»Auf, auf zum Kampf ...«

Geburtstagfeier für Ernst Thälmann in Hamburg mit kritischen Tönen zum Zeitgeist

  • Susann Witt-Stahl
  • Lesedauer: 3 Min.
In seiner Geburtsstadt Hamburg und anderen vielen Städten fanden am Samstag Gedenkfeiern zum 125. Geburtstag von Ernst Thälmann statt.
Gedenkstein für Ernst Thälmann in Berlin ND-
Gedenkstein für Ernst Thälmann in Berlin ND-

Während LINKEN-Chef Klaus Ernst am Samstag auf dem Hamburger Landesparteitag versuchte, verirrte Genossen »auf die richtige Seite der Barrikaden« zu lotsen – im Nachbarbezirk hatten die Teilnehmer einer anderen Veranstaltung von Hansestädtischen Linken keinerlei Orientierungsschwierigkeiten: Rund 100 Freunde von Ernst Thälmann waren nach St. Georg gekommen, um den 125. Geburtstag des 1944 von den Nazis ermordeten Hafenarbeiters und Vorsitzenden der KPD zu feiern.
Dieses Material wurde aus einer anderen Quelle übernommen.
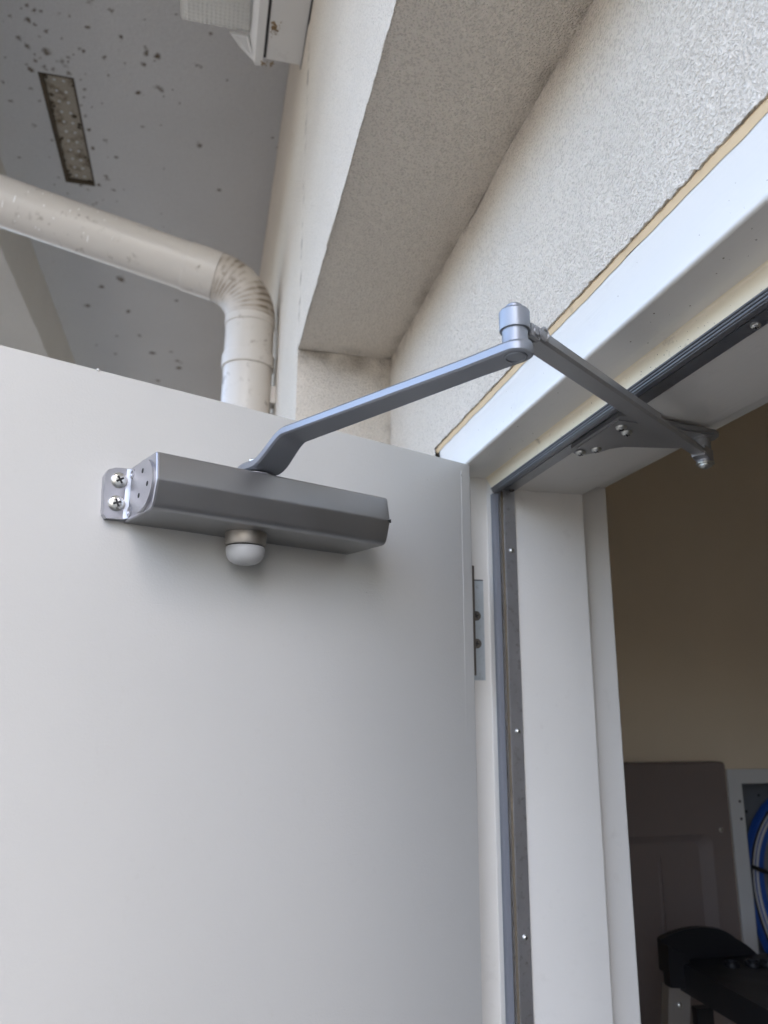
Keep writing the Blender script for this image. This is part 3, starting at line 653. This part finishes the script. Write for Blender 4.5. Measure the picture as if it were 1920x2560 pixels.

Mit welchen Problemen Kommunisten zu kämpfen haben, die Erinnerungsarbeit leisten wollen, machte ihr erster Vorsitzender Hein Pfohlmann mit einer Frage deutlich: »Warum haben die neuen Geschichte-Umschreiber so viel Angst vor dem Namen Thälmann, dass Plätze, Schulen umbenannt, Straßenschilder entfernt werden?« DKP-Vorsitzende Bettina Jürgensen hob vor allem die Erkenntnisse aus den Erfahrungen und historischen Fehlern von Thälmann und Genossen hervor: »Wir lernen daraus, dass die Politik der Aktionseinheit, die Bildung von Bündnissen bis hin zu klassenübergreifenden gesellschaftlichen Allianzen, Voraussetzung ist, um die weitere Rechtsentwicklung zu stoppen.« Aber auch Jürgensen übte scharfe Kritik an den »Geschichtsfälschungen« beispielsweise bei der Aufarbeitung der DDR-Vergangenheit.

Der Bundesvorsitzende des Deutschen Freidenker-Verbandes Klaus Hartmann mahnte, »die Unteilbarkeit des Schwurs ›Nie wieder Faschismus, nie wieder Krieg!« zu verteidigen«. Dass der grüne Ex-Außenminister Joseph Fischer ihn durch »Nie wieder Auschwitz« ersetzt habe, um den »Überfall auf Jugoslawien« ideologisch zu legitimieren, käme »einer zweiten Auschwitzlüge gleich«. Der »imperialistischen Perversion der als ›humanitäre Interventionen‹ getarnten Raubkriege müssen wir entschiedenen Widerstand entgegensetzen«, sagte Hartmann und forderte einen »Stopp der NATO-Aggression gegen Libyen«.

Auch der ehemalige DDR-Staatsratsvorsitzende Egon Krenz ließ in seiner Rede für den »aufrechten, standhaften Kommunisten« keine musealen Gefühle aufkommen. Er packte ein heißes Eisen an: Die Debatte um die K-Frage. Die sei in Wahrheit eine »Antikommunismusdebatte«. Allein der Begriff Kommunismus reiche heute aus, »um Linke mit oder ohne Parteibuch zu ächten«. Aber: »Stalin war nicht der Kommunismus, sondern seine Perversion, Pol Pot nicht ein Kommunist, sondern ein Massenmörder und die Mauer nicht ein Bauwerk des Kommunismus, sondern des Kalten Krieges.« Auch Krenz wies die herrschende Geschichtsschreibung zurück: Thälmann sei »nicht unfehlbar« gewesen, aber unter dem Deckmantel des »Kampfes gegen den Stalinismus« werde versucht, seine »historische Rolle zu verkleinern«. Zum Ausklang der Feierlichkeiten schlug der Sänger und Gitarrist Achim Bigus hoffnungsvolle Töne an – die alten Arbeiterkampflieder: »Auf, auf zum Kampf...« und schließlich die »Internationale«.

Einer wirkte besonders ergriffen: Alexander Kozhevnikov war für diesen Tag vom Ural aus Jekaterinburg nach Hamburg gekommen: »Für mich zählt Ernst Thälmann wegen seines Heroismus und seiner Opferbereitschaft zu den größten Persönlichkeiten des 20. Jahrhunderts«, sagte der Arbeiter und Kommunist. Auch in anderen Städten der Republik wurde Thälmanns Geburtstag zelebriert. Ehrungen fanden am Ort der 2010 abgerissenen Gedenkstätte Ziegenhals, in Chemnitz, Cottbus, Frankfurt/Oder und in der KZ-Gedenkstätte Buchenwald statt.